La Corte di Cassazione, con la sentenza 30 settembre 2016 n. 19577, ha affrontato il tema dell’applicabilità o meno della tutela di cui all’art. 18 l. 300/1970 ai licenziamenti operati da datori di lavoro “transnazionali”, che non occupino più di quindici dipendenti nell’unità produttiva e nel comune coinvolti, né più di sessanta dipendenti nel territorio nazionale, ma che superino tale seconda soglia su scala mondiale.

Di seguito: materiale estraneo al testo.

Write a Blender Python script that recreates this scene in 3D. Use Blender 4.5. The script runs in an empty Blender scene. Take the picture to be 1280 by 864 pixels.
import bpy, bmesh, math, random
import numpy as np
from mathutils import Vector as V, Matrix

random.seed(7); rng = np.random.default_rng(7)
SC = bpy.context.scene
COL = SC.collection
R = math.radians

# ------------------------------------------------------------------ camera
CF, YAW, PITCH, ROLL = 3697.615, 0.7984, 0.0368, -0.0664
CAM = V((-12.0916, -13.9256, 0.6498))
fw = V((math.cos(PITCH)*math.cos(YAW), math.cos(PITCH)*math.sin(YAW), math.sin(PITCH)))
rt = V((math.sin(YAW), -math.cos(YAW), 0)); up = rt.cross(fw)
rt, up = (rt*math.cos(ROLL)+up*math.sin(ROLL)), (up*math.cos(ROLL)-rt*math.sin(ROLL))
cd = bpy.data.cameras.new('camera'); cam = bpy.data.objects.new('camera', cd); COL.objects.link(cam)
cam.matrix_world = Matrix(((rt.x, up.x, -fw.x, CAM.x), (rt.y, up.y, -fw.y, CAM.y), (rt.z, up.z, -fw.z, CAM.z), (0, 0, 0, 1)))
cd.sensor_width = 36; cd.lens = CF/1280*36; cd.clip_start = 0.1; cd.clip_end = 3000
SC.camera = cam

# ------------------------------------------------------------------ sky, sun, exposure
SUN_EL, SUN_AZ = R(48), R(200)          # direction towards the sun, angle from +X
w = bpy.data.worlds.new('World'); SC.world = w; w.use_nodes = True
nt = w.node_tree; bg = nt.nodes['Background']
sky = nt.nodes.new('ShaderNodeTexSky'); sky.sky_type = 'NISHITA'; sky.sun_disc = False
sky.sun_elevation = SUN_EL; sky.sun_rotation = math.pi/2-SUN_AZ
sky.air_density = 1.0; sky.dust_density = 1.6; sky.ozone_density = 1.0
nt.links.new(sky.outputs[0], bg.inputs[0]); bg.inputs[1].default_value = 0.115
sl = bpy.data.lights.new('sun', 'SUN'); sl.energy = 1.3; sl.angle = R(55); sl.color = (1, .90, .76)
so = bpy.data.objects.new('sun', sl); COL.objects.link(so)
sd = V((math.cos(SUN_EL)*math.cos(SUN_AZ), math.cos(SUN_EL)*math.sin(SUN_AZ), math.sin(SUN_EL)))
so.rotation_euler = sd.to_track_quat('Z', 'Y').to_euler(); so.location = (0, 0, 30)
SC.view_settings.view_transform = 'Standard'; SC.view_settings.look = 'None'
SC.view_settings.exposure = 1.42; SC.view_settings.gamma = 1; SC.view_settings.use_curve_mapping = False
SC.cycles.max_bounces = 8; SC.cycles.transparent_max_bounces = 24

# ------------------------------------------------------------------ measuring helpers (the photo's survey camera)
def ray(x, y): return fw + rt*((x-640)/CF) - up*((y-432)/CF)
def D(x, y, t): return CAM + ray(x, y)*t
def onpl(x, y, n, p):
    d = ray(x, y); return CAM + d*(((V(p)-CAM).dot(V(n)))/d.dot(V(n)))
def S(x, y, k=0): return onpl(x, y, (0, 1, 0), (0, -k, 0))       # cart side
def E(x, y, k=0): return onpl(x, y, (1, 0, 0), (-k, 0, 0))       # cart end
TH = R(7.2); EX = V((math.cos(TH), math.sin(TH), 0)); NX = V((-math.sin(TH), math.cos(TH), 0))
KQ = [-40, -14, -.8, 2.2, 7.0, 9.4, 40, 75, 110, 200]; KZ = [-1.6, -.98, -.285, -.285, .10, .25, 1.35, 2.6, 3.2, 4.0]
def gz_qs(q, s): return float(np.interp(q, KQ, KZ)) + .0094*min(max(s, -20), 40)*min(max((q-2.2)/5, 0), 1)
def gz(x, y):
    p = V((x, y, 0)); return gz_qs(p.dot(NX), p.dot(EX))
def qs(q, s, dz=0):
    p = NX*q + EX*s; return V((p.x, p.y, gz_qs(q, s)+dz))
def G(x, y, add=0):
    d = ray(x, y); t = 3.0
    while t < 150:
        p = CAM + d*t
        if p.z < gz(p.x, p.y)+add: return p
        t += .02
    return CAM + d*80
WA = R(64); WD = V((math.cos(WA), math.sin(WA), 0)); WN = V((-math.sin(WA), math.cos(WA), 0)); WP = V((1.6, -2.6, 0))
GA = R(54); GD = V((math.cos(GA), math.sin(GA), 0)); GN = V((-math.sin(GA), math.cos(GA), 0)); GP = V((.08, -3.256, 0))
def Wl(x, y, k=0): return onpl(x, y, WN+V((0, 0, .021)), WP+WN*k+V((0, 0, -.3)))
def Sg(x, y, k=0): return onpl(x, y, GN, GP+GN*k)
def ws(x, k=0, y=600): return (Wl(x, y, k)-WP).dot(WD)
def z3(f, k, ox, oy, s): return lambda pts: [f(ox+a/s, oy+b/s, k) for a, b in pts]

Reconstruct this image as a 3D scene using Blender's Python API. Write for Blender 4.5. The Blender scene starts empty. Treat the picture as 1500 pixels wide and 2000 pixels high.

Si tratta, a quanto consta, della prima sentenza di legittimità sul tema, almeno nell’attuale contesto normativo (i pochi, risalenti e contraddittori precedenti – Cass. 5329/1978 e Cass. 1324/1987 – erano antecedenti alla riforma di cui alla l. 108/1990); una sentenza che, peraltro, contraddice l’orientamento che, sia pure non univocamente, andava consolidandosi nei Tribunali e nelle Corti di merito (oltre alla sentenza della Corte ambrosiana cassata dalla Suprema Corte con la pronuncia in esame, si veda App. Roma 29 marzo 2007, in D&L 2007, 3, 905).
Il dubbio interpretativo deriva dal fatto che l’art. 18 l. 300/1970, nel fissare la soglia dei sessanta dipendenti, oltre i quali trova applicazione la tutela ivi prevista, non definisce alcun ambito territoriale entro il quale effettuare il computo.
La Suprema Corte, con la sentenza in esame, ha statuito che il computo dei dipendenti debba essere effettuato solo con riferimento al territorio nazionale, essendo invece irrilevante il numero di dipendenti occupati in altri Paesi.